Destaco aqui a imprensa negra que sempre foi uma importante ferramenta para dar visibilidade às ações da nossa população no Rio Grande do Sul. Além disso, essa imprensa conduzida por grandes profissionais, sempre se preocupou com a importância da educação para a ascensão social do negro. Educação: esta é a chave para se alcançar a redenção das minorias oprimidas e o fim do preconceito que nasce do racismo estrutural ou de conflitos envolvendo a discriminação em relação às mulheres e à população LGBTQI+.

O Brasil e, em especial, o nosso estado, tem uma ferida aberta no passado escravocrata e que produz graves sequelas até hoje. Historicamente, a maioria branca acaba colocando a contribuição negra em segundo plano, seja no jornalismo ou nas mais diferentes áreas de atividade humana. Mas, de maneira nenhuma, é fala vitimista, até porque o papel do jornalista está a serviço da sociedade e dessa forma pretos, pardos, amarelos e brancos tem que ter esse norte sempre.

“Fui o segundo presidente autodeclarado preto a assumir o sindicato”

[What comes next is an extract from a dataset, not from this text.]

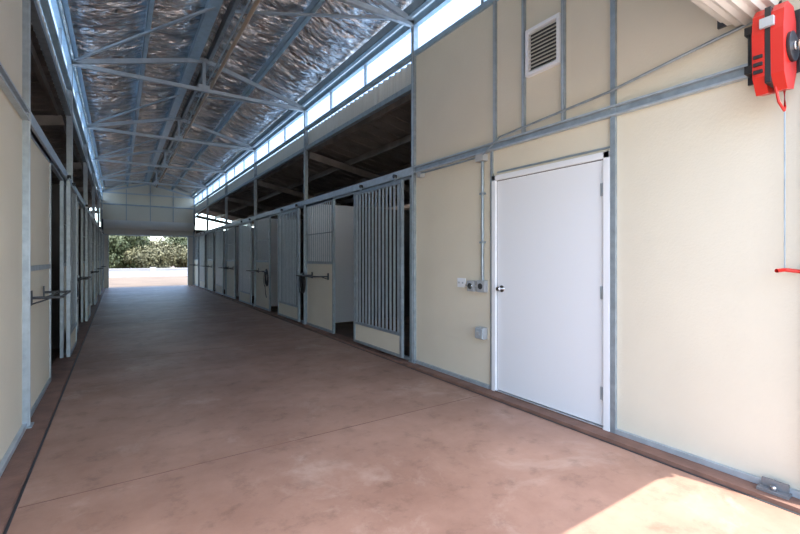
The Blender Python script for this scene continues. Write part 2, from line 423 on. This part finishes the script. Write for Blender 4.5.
while y<YE: m.box(XC+.15,XC+.30,y,y+.02,RIDGE-.21,RIDGE-.13,GALV); y+=1.25
m.done('ridge_conduit')
def truss(y):
    m=MB(); zt=4.30
    m.beam((XL+.03,y,zt),(XR-.03,y,zt),.05,.06,GALVL)
    for sgn in (1,-1):
        xe=XC+sgn*(XR-XC-.03)
        m.beam((xe,y,EAVE-.09),(XC,y,RIDGE-.12),.05,.07,GALVL)
    m.beam((XC,y,zt),(XC,y,RIDGE-.14),.05,.05,GALVL,up=(0,1,0))
    m.box(XC-.09,XC+.09,y-.03,y-.026,zt-.03,zt+.09,GALVL)
    m.done('roof_truss')
for y in POSTS: truss(y)
truss(Y0+.12)
m=MB()
for k,y in enumerate(POSTS[:-1]):
    m.beam((XR-.06,y,EAVE-.06),(XC+.12,y+BAY/2,RIDGE-.13),.03,.03,GALVL)
    m.beam((XL+.06,y+BAY,EAVE-.06),(XC-.12,y+BAY/2,RIDGE-.13),.03,.03,GALVL)
m.done('roof_sway_brace')

# ---------------- end walls + coil doors ----------------
def endwall(name,y,outer,zh,sgn_in):
    m=MB(); ya,yb=y,y+outer
    pts=[(XL-.06,zh),(XR+.06,zh),(XR+.06,EAVE+.05),(XC,RIDGE+.1),(XL-.06,EAVE+.05)]
    f1=m.face([(a,ya,b) for a,b in pts],CREAM); f2=m.face([(a,yb,b) for a,b in pts],CREAM)
    n=len(pts)
    for i in range(n):
        a=pts[i]; b=pts[(i+1)%n]
        m.face([(a[0],ya,a[1]),(b[0],ya,b[1]),(b[0],yb,b[1]),(a[0],yb,a[1])],CREAM)
    m.done(name)
    m=MB()
    for x in (XL,XR): 
        xi=x+ (.04 if x<0 else -.04)
        m.box(x,xi+(.04 if x<0 else -.04),y,y+sgn_in*.07,0,zh+.05,GALV)
    yy=y+sgn_in*.001
    for z in (zh+.02,3.75): m.box(XL,XR,yy,yy+sgn_in*.04,z,z+.06,GALV)
    for x in (XC-.95,XC,XC+.95): m.box(x-.015,x+.015,yy,yy+sgn_in*.03,zh,4.5,GALV)
    m.done(name.replace('wall','trim'))
def coil(y,zc,r,pad=.08):
    m=MB(); n=48; xa,xb=XL+pad,XR-pad
    k=m.mi(CREAM2); A=[];B=[]
    for i in range(n):
        t=2*math.pi*i/n; rr=r*(1 if i%2 else .94)
        A.append(m.bm.verts.new((xa,y+rr*math.cos(t),zc+rr*math.sin(t)))); B.append(m.bm.verts.new((xb,y+rr*math.cos(t),zc+rr*math.sin(t))))
    for i in range(n): m.bm.faces.new((A[i],A[(i+1)%n],B[(i+1)%n],B[i])).material_index=k
    m.bm.faces.new(A); m.bm.faces.new(B[::-1])
    return m
endwall('wall_front',Y0-.08,.06,2.95,1)
endwall('wall_far',YE,.08,2.95,-1)
m=coil(YE-.34,2.85,.2)
m.box(XL+.08,XR-.08,YE-.15,YE-.13,2.42,2.9,CREAM2)
for i in range(6): m.box(XL+.08,XR-.08,YE-.158,YE-.15,2.44+i*.07,2.48+i*.07,CREAM2)
m.box(XL+.08,XR-.08,YE-.17,YE-.12,2.36,2.43,GALVL)
for x in (XL+.04,XR-.07): m.box(x,x+.03,YE-.56,YE-.11,2.6,3.06,DARK)
m.done('coil_door')
m=MB()
m.box(XL,XL+.27,YE-.03,YE+.02,0,2.95,CREAM2); m.box(XR-.30,XR,YE-.03,YE+.02,0,2.95,CREAM2)
m.box(XL+.24,XL+.27,YE-.1,YE-.03,0,2.6,GALV); m.box(XR-.30,XR-.27,YE-.1,YE-.03,0,2.6,GALV)
m.done('wall_far_jambs')
m=coil(.93,2.90,.19)
for x in (XL+.04,XR-.07): m.box(x,x+.02,.80,1.10,2.76,3.06,DARK)
m.done('coil_door')
m=MB()
for x0,x1 in ((XL-3.8,XL-.0),(XR,XR+3.8)):
    m.box(x0,x1,YE+.0,YE+.06,0,2.75,CREAM); m.box(x0,x1,Y0-.08,Y0-.02,0,2.75,CREAM)
m.done('wall_shed_ends')

# ---------------- red chain hoist ----------------
m=MB()
hx,hy=XR-.165,.80
m.box(XR-.065,XR-.047,hy-.08,hy+.15,2.36,2.70,BLACK)
for z in (2.40,2.62): m.box(XR-.065,XR-.15,hy+.075,hy+.14,z,z+.045,BLACK)
m.cyl((XR-.13,hy+.11,2.42),(XR-.13,hy+.11,2.66),.016,BLACK)
for s0 in (-1,1):
    ya=hy+.013*s0; yb=hy+.066*s0
    prof=[(-.10,2.65),(-.05,2.70),(.05,2.70),(.09,2.63),(.098,2.36),(.05,2.26),(-.05,2.24),(-.105,2.32),(-.115,2.55)]
    A=[(hx+p,ya,z) for p,z in prof]; B=[(hx+p,yb,z) for p,z in prof]
    m.face(A,RED); m.face(B,RED)
    for i in range(len(prof)):
        j=(i+1)%len(prof); m.face([A[i],A[j],B[j],B[i]],RED)
m.box(hx-.108,hx+.09,hy-.013,hy+.013,2.28,2.68,BLACK)
for s0 in (-1,1):
    m.cyl((hx,hy+s0*.066,2.47),(hx,hy+s0*.082,2.47),.078,BLACK,28); m.cyl((hx,hy+s0*.082,2.47),(hx,hy+s0*.092,2.47),.025,STEEL,16)
m.box(hx-.13,hx-.105,hy-.03,hy+.03,2.57,2.62,GREYP)
for z in (2.34,2.38,2.42): m.box(hx-.118,hx-.105,hy+.02,hy+.06,z,z+.018,BLACK)
pts=[]
for i in range(120):
    t=i/119; a=t*2*math.pi*9
    pts.append((hx+.02+.022*math.cos(a),hy-.10-.02*t,2.48-.08*t+.022*math.sin(a)))
m.tube(pts,.005,COPPER,6)
pts=[(hx-.06,hy-.02,2.26),(hx-.05,hy-.03,2.18),(hx+.0,hy-.04,2.14),(hx+.05,hy-.03,2.17),(hx+.08,hy-.02,2.28)]
m.tube(pts,.007,RED,8)
m.tube([(hx+.085,hy-.02,2.30),(hx+.085,hy-.02,1.29)],.004,GALV,6)
m.tube([(hx+.03,hy+.0,1.28),(hx+.085,hy-.02,1.285),(hx+.135,hy-.08,1.275)],.011,RED,10)
m.done('door_chain_hoist',.008)
m=MB(); m.box(XR-.10,XR-.032,.76,.90,.031,.045,GREYD); m.box(XR-.05,XR-.035,.77,.89,.045,.09,GREYD); m.cyl((XR-.07,.83,.045),(XR-.07,.83,.07),.015,STEEL); m.done('door_floor_bracket')

# ---------------- outside far ----------------
m=MB(); m.box(-30,45,37,37.25,-.1,.5,BLOCK); m.box(-30,45,36.97,37.28,.5,.58,BLOCK)
for i in range(20): m.box(-30+i*4,-29.6+i*4,36.93,37.3,-.1,.66,BLOCK)
m.done('block_wall')
def bush(name,n,w,h,mt,seed):
    random.seed(seed); m=MB(); bs=[]
    for i in range(11):
        a=random.uniform(0,6.28); rr=random.uniform(0,.65)*w/2
        bs.append((Vector((math.cos(a)*rr,math.sin(a)*rr,h*random.uniform(.25,.8))),random.uniform(.25,.42)*w*.6))
    for c,r in bs:
        m.cyl((0,0,-.06),tuple(c),.05,TWIG,6,.02)
    for i in range(n):
        c,r=random.choice(bs); d=Vector([random.gauss(0,1) for _ in range(3)]).normalized()*r*random.uniform(.5,1.08); p=c+d
        if p.z<.05: continue
        u=Vector([random.gauss(0,1) for _ in range(3)]).normalized(); v=u.cross(d).normalized(); s=random.uniform(.06,.13)
        m.face([p-u*s,p+v*s*.6,p+u*s,p-v*s*.6],mt)
    return m.done(name,recalc=False)
b1=bush('desert_bush',6000,4,3.2,LEAF1,1); b2=bush('desert_bush',6000,3.5,2.4,LEAF2,2)
b1.location=(-2,41,0); b2.location=(2,40,0)
random.seed(9)
for i in range(34):
    src=random.choice((b1,b2)); o=bpy.data.objects.new('desert_bush',src.data); S.collection.objects.link(o)
    o.location=(-9+i*.75+random.uniform(-.5,.5),random.uniform(39.7,50),0); o.rotation_euler=(0,0,random.uniform(0,6)); k=random.uniform(.85,1.35); o.scale=(k,k,k*1.05)

# ---------------- light ----------------
w=bpy.data.worlds.new('World'); S.world=w; w.use_nodes=True; nt=w.node_tree; bg=nt.nodes['Background']
sky=nt.nodes.new('ShaderNodeTexSky'); sky.sky_type='NISHITA'; sky.sun_disc=False; sky.sun_elevation=math.radians(60); sky.sun_rotation=math.radians(170); sky.air_density=1; sky.dust_density=1.5
nt.links.new(sky.outputs[0],bg.inputs[0]); bg.inputs[1].default_value=.95
sl=bpy.data.lights.new('sun','SUN'); sl.energy=10; sl.angle=math.radians(.5); sl.color=(1,.96,.90)
so=bpy.data.objects.new('sun',sl); S.collection.objects.link(so)
so.rotation_euler=Vector((-.17,.70,-2.9)).to_track_quat('-Z','Y').to_euler()

# ---------------- camera ----------------
c=bpy.data.cameras.new('camera'); co=bpy.data.objects.new('camera',c); S.collection.objects.link(co)
c.sensor_width=36; c.lens=425*36/800; c.shift_y=-9/800; c.clip_start=.05; c.clip_end=500
co.location=(0,0,1.35); co.rotation_euler=(math.radians(90),0,-math.radians(33.55))
S.camera=co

BdFRS – João Souza foi um dos primeiros dirigentes classistas. Podes falar um pouco sobre este papel?

José Nunes – Quando cheguei na direção do Sindjors, como na maioria das redações, encontrei poucas pessoas pretas militando na entidade, mesmo que já tivéssemos criado o Núcleo de Jornalistas Afrodescendentes, um dos pioneiros do país. Ali encontrei o João Souza, um verdadeiro mestre no Jornalismo e, para meu orgulho, acabei sendo o segundo presidente autodeclarado preto a assumir o posto de presidente eleito do sindicato. Foram anos de muito aprendizado, que culminou também nessa sequência na militância pelo Jornalismo e os jornalistas. Como falei anteriormente, as pessoas devem ser valorizadas pelo trabalho que exercem, não pela sua cor de pele, crença ou qualquer outra situação que as coloque em grupos opostos à ampla maioria.